■ **Stored rows**
______

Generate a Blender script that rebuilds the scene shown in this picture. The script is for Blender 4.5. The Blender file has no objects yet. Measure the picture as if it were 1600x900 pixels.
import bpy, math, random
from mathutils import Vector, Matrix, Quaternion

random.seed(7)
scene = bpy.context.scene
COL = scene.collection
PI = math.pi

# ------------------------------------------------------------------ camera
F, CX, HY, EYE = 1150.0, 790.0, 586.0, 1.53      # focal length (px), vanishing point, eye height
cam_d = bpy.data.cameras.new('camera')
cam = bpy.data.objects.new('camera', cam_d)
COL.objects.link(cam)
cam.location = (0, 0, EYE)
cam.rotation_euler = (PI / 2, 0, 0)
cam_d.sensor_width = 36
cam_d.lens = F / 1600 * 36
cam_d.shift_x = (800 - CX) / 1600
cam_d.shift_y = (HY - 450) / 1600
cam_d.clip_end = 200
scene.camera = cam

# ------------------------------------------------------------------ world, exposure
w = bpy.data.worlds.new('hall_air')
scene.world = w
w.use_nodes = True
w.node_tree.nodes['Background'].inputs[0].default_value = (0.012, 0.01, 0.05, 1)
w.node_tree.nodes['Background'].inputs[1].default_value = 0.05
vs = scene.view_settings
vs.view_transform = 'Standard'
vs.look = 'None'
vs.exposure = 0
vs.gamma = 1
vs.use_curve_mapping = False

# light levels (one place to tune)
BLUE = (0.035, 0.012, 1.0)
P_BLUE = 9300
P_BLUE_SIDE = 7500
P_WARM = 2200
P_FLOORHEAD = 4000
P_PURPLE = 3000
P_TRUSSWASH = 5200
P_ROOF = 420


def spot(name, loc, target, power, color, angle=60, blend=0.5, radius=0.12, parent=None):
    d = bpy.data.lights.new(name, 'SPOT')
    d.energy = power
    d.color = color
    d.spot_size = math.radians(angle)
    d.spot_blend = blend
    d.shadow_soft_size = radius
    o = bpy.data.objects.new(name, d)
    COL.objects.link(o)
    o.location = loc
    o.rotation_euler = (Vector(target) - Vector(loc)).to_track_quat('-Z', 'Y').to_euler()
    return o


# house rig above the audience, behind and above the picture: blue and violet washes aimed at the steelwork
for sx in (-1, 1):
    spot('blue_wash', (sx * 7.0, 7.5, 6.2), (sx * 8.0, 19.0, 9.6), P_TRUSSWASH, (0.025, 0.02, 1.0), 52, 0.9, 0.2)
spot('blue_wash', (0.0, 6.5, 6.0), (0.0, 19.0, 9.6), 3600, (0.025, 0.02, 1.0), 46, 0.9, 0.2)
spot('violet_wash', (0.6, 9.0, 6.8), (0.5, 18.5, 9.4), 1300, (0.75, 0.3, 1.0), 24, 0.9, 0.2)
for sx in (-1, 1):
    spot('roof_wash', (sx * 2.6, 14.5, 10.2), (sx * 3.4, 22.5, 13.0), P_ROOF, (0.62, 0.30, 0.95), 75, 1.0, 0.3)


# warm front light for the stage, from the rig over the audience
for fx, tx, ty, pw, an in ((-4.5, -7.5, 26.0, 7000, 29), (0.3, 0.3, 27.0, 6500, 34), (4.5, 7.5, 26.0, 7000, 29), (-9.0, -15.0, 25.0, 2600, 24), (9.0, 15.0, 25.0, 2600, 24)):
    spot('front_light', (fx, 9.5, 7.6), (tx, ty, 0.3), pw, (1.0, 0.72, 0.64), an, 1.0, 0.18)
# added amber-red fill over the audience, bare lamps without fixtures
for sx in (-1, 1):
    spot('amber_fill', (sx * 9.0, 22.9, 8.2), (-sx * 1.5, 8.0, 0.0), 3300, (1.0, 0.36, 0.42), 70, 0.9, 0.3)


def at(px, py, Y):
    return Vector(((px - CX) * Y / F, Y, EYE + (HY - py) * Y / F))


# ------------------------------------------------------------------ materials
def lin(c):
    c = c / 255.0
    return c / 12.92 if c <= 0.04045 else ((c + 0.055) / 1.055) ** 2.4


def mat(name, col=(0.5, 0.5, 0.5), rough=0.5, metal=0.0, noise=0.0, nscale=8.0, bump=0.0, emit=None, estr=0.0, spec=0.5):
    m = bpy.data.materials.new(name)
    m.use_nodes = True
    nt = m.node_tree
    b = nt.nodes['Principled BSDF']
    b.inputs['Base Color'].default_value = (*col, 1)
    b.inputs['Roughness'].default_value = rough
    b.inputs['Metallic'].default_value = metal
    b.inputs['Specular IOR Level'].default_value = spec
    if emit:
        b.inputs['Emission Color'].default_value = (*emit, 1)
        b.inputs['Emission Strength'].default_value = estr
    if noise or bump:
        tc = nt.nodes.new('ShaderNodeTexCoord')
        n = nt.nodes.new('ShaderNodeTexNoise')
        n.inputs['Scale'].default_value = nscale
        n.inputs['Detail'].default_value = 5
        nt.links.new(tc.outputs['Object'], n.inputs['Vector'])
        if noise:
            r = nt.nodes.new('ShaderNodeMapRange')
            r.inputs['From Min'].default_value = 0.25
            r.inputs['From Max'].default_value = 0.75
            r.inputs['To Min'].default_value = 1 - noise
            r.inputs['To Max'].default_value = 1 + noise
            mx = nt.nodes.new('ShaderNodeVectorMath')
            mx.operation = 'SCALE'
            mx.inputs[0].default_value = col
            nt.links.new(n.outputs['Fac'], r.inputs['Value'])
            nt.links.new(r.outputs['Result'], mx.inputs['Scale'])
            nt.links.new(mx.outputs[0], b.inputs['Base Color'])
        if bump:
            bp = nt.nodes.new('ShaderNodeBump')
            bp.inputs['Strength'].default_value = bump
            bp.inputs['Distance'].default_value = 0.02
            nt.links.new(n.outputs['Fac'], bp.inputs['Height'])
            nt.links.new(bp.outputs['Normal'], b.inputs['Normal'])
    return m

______

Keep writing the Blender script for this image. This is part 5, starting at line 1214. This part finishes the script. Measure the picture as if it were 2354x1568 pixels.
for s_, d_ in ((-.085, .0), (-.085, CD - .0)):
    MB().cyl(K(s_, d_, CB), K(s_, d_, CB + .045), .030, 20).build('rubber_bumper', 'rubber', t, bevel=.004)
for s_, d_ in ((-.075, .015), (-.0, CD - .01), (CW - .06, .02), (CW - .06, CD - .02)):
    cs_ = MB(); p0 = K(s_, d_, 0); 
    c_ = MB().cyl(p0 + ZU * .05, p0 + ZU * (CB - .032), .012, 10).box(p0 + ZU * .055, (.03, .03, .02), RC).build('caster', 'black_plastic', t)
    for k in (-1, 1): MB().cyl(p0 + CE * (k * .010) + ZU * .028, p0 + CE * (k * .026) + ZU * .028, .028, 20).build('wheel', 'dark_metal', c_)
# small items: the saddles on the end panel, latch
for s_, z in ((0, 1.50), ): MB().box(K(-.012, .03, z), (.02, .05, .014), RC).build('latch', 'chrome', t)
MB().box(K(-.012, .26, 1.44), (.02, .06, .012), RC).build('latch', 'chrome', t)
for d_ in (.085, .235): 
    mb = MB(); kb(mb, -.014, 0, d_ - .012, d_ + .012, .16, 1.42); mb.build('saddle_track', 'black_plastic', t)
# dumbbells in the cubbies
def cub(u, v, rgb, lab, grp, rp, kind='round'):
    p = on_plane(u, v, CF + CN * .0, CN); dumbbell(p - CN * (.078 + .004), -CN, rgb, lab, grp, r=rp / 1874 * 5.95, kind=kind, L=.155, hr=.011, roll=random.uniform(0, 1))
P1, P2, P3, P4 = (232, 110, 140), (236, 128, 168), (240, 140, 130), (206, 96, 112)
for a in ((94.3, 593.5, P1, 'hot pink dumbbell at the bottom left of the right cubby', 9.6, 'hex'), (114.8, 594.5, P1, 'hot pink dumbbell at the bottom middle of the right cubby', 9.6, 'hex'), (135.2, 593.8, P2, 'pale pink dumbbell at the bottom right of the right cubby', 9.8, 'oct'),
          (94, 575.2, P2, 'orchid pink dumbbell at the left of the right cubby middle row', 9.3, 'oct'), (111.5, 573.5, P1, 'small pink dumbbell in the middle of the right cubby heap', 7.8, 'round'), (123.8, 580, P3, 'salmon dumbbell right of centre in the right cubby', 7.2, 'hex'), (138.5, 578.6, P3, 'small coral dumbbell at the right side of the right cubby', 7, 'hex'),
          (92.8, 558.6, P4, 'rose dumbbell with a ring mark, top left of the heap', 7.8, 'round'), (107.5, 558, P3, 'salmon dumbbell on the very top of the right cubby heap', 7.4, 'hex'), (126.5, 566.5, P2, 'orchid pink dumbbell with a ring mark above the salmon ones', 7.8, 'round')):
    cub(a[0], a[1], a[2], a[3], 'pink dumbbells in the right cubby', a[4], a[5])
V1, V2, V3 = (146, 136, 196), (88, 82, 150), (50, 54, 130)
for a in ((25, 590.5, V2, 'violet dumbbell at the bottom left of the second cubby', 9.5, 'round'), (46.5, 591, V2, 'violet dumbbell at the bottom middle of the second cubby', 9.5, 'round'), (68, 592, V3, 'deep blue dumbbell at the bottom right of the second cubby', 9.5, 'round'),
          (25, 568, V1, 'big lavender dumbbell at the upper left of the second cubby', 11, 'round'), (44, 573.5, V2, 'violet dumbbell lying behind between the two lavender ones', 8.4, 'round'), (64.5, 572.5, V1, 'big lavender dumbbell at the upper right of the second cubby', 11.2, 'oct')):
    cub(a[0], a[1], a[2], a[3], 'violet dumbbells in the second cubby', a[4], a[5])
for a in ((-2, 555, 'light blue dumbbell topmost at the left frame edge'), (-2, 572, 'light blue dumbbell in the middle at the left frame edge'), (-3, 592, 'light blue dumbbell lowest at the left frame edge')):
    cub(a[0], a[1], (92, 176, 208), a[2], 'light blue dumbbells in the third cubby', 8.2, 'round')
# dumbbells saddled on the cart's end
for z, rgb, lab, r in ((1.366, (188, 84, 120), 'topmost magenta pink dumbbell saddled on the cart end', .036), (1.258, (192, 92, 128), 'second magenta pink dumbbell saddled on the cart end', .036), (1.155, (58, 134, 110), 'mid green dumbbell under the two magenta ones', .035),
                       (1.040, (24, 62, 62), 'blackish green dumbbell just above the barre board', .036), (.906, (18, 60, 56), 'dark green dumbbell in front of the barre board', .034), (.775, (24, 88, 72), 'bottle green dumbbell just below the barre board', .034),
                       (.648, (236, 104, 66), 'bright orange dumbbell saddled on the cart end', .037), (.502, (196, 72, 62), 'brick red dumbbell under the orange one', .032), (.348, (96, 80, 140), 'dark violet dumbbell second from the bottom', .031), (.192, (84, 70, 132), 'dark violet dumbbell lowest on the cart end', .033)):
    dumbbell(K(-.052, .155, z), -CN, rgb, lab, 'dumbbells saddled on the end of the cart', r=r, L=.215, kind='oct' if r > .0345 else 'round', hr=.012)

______

■ **Exercise prompt**
All lines in the listing above from the line containing "Generate a Blender" to the line containing "scene.camera = cam", inclusive, should be retyped exactly; no other lines should appear.

■ **Answer for this exercise**
Generate a Blender script that rebuilds the scene shown in this picture. The script is for Blender 4.5. The Blender file has no objects yet. Measure the picture as if it were 1600x900 pixels.
import bpy, math, random
from mathutils import Vector, Matrix, Quaternion

random.seed(7)
scene = bpy.context.scene
COL = scene.collection
PI = math.pi

# ------------------------------------------------------------------ camera
F, CX, HY, EYE = 1150.0, 790.0, 586.0, 1.53      # focal length (px), vanishing point, eye height
cam_d = bpy.data.cameras.new('camera')
cam = bpy.data.objects.new('camera', cam_d)
COL.objects.link(cam)
cam.location = (0, 0, EYE)
cam.rotation_euler = (PI / 2, 0, 0)
cam_d.sensor_width = 36
cam_d.lens = F / 1600 * 36
cam_d.shift_x = (800 - CX) / 1600
cam_d.shift_y = (HY - 450) / 1600
cam_d.clip_end = 200
scene.camera = cam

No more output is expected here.